David Green celebrates the life and athletics achievements of his father

Southend AC stalwart Andy Green died peacefully at home on April 18, having suffered a heart attack. He was 77 years old. He leaves behind his beloved wife Mary, two sons David and Michael and five grandchildren.

Andy loved athletics throughout his life. It proved to be a big part of it in many ways. He met Mary (née Tagg) – who would go on to compete in the 400m at the 1968 Olympics – at the English Schools Championships and again at the National training camp at Lilleshall.

Over the years romance blossomed despite them living miles apart, Andy in Manchester and Mary in Norfolk. They were married in August 1965, living all of their married life in Southend.

Andy’s early athletics outings took place in Manchester where he ran for his local club, Salford Harriers. His dad coached him and he competed with varying degrees of success as he went through the ranks. During the winter Andy and his dad would often use their Lambretta headlights as floodlights at the D-shaped track at Boggart Hole Clough.

In 1961 he came second in the National junior 880 yards at Enfield. A feat even more remarkable given Andy and his father rode their 125cc motorbikes on the day of the race from Manchester, competed and rode home. Talk about tough of the track.

Andy ran his first sub-four-minute mile on August 25, 1964, in Blackburn. It was the first sub-four mile in the north of England. He won in 3:59.2, beating the 1957 mile world record-holder Derek Ibbotson.

Andy went on to run his fastest mile on July 5 the following year, at the famous White City. In front of a packed stadium he finished fourth in 3:57.70, only one second behind the winner and beating the double Olympic champion Peter Snell. All eight runners in the race went below the magic four-minute mark.

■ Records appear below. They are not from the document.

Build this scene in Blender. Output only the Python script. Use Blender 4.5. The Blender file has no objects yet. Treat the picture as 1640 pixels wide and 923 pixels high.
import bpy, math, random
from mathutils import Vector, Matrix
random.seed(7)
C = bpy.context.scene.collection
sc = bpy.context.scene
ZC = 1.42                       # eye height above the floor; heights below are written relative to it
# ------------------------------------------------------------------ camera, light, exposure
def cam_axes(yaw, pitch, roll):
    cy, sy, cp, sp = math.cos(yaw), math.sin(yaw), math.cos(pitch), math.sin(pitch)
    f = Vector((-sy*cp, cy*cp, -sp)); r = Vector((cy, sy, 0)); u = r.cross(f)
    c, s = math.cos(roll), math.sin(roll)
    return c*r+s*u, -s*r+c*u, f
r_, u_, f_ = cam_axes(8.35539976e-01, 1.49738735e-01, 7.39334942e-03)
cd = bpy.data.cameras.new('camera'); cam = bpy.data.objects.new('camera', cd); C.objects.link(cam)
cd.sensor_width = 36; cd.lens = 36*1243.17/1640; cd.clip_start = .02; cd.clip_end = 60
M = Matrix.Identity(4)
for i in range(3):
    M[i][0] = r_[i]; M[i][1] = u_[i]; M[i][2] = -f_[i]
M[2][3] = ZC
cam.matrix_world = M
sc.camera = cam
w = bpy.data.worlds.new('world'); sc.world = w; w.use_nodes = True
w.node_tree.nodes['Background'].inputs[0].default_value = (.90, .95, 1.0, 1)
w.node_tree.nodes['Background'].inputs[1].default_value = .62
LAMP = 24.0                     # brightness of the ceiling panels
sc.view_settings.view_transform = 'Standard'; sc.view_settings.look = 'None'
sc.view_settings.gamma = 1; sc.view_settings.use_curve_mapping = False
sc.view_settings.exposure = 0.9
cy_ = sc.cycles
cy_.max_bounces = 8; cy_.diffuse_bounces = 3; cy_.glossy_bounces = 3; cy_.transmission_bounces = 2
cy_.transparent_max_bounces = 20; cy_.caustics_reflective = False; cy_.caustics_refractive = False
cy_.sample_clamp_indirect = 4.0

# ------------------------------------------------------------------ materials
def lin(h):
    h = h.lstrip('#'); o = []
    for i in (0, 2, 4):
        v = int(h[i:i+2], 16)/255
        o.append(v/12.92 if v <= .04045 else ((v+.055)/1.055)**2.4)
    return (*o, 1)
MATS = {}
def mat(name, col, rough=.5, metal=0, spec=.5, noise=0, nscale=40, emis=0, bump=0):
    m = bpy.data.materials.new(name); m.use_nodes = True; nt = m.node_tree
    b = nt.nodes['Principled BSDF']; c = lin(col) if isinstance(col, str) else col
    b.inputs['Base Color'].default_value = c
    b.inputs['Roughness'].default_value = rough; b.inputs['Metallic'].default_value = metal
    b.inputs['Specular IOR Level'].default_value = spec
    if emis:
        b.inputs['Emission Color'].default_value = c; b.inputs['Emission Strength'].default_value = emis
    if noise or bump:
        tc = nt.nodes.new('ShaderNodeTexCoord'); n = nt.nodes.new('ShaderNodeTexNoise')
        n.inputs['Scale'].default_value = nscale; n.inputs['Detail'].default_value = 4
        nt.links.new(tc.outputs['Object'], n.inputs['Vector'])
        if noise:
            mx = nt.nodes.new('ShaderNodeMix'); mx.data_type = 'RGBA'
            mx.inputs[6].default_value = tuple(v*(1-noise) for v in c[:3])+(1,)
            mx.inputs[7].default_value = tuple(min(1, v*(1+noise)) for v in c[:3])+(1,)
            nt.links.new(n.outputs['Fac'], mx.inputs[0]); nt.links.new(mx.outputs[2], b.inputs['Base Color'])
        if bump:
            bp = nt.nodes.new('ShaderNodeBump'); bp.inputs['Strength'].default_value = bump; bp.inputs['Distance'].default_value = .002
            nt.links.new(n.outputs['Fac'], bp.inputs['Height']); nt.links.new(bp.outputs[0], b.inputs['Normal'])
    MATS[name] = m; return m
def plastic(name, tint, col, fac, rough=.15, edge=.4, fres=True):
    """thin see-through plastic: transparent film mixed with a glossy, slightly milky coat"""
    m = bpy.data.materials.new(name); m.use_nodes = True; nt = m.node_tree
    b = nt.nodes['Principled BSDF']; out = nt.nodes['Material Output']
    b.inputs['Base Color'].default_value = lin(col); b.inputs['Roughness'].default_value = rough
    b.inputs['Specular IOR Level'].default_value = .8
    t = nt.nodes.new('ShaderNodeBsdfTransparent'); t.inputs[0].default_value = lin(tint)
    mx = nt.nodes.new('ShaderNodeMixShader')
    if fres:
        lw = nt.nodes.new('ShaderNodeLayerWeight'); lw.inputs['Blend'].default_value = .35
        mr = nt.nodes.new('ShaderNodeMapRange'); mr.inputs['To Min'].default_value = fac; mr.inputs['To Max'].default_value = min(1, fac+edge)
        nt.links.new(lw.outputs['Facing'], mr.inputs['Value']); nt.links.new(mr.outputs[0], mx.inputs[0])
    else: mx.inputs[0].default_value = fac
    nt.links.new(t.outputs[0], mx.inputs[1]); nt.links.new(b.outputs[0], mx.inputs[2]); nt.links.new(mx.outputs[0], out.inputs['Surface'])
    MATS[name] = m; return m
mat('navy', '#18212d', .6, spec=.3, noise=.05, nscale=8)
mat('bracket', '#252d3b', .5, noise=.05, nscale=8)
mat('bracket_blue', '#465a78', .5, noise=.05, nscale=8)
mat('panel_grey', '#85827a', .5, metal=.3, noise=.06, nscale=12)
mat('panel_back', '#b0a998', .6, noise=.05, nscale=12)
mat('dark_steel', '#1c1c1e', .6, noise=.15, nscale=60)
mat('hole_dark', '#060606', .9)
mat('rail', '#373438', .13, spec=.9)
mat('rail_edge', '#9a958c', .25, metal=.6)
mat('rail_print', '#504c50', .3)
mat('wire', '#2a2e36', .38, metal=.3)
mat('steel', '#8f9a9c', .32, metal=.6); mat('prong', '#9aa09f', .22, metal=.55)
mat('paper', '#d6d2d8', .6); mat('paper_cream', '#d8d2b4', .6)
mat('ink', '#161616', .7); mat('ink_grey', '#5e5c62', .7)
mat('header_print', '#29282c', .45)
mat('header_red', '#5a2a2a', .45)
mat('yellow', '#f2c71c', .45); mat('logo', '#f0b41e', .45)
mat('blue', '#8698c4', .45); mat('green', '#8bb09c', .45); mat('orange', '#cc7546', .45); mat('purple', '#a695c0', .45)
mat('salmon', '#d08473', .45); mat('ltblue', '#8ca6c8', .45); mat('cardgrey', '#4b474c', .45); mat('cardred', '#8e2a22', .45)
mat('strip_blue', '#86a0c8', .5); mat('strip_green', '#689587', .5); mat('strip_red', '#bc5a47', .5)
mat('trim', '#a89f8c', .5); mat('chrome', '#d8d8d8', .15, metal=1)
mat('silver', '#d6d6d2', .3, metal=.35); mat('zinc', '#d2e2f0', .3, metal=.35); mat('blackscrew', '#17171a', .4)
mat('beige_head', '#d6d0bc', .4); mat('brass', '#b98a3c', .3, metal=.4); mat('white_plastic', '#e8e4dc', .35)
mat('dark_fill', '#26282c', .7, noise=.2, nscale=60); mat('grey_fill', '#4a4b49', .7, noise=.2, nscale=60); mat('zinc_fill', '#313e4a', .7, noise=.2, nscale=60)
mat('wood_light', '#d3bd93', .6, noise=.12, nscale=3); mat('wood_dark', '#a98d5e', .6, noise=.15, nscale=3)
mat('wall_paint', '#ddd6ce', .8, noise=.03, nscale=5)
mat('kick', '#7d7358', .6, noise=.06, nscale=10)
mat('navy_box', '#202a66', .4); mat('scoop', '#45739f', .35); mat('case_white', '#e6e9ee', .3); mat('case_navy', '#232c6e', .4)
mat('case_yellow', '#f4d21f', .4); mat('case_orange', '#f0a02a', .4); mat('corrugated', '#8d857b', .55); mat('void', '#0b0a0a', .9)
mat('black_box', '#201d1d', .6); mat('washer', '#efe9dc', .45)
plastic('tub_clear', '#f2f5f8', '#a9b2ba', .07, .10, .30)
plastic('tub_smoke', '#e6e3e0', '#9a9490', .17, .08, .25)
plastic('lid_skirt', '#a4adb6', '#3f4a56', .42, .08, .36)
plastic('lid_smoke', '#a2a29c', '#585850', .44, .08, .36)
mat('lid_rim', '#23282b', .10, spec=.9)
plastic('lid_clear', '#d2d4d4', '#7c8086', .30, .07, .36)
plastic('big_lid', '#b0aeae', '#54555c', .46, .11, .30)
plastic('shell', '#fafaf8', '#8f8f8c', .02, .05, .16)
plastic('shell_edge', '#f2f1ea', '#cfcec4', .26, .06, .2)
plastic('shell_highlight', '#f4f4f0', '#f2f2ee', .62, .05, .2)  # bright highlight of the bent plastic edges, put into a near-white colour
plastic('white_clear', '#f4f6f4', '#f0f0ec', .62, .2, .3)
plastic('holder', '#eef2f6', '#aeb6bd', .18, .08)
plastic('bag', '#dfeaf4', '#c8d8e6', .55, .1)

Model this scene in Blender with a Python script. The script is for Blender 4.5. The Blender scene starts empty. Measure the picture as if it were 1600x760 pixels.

In 1967 at the age of 25 he won the AAA mile title in a championship record time of 4:00.6. With 300m to go, Andy was in last place. He hit the front with yards to go having run a 56-second last lap. This record still stands despite a centenary mile being held in 1980 with Steve Ovett and John Walker in the field.

In 1970, running took a back seat. He focused on raising his family, his teaching career and playing the guitar in many semi-professional bands.

During this break, Andy and Mary found time to become founding members of Castle Point Joggers. They would take the group through a warm-up routine, a short run and a longer run for the more capable. In those days running was nowhere near the mass participation sport it is now. Drivers of cars would regularly wind their windows down and shout “get your knees up”.

Both Andy and Mary ran in the Sunday Times National Fun Run on several occasions. The huge event for jogging clubs attracted several thousand runners, split into age groups, and it goes without saying that they both finished at the sharp end of their races.

Andy donned his spikes again when he returned to compete as a veteran. In 1983 he finished second in the 800m and 1500m national championships, running 1:58.3 and 4:12.8 respectively. He also won the Essex vets 1500m champs three years in a row, returning again after a break from competing to win the M5o 1500m title.

Andy and Mary took over the running of the Southend 5 mile race which became the extremely successful 10km event. This involved a tremendous amount of work from a collective of club stalwarts. My brother and I spent many hours stuffing envelopes with race numbers.

Andy and Mary supported both my brother and I in our modest sporting endeavours like we were champions. If they could be there they would be in full voice shouting encouraging words from the sidelines.

Andy’s love for running and support for Southend AC continued right up until the end of his life. We saw Adam Hickey win the 2020 Essex Champs. We also watched in wonder his amazing shoeless run in the National cross country on YouTube. It was one of the bravest runs my dad said he had ever seen.

READ MORE: Shoe-less Adam Hickey shows ‘spirit of cross-country’

Just a few weeks ago Andy took himself off to the local field and did a fartlek session. Maybe he was planning an over-80 comeback.

Andy had seven GB internationals, 1963-67
He finished 2nd in the 1965 World University Games 1500m
AAA 1 mile champs – 2nd in 1965, 1st in 1967
AAA indoor Champs – 1000 yards 2nd in 1963, 1 mile 3rd in 1965
Southern 880y – 1st in 1965 and 1967
He set a UK indoor 800m record with 1:52.6 in 1963 and had the following PBs: 880y 1:49.5 (1964), 1000y 2:08.7 (1969), 1000m 2:21.6 (1968), 1500m 3:42.2 (1965), 1M 3:57.74 (1965), 2000m 5:19.0 (1968), 3000m 8:06.2 (1969), 2M 8:47.0 (1965), 3M 13:48.6 (1968), 5000m 14:19.6 (1969).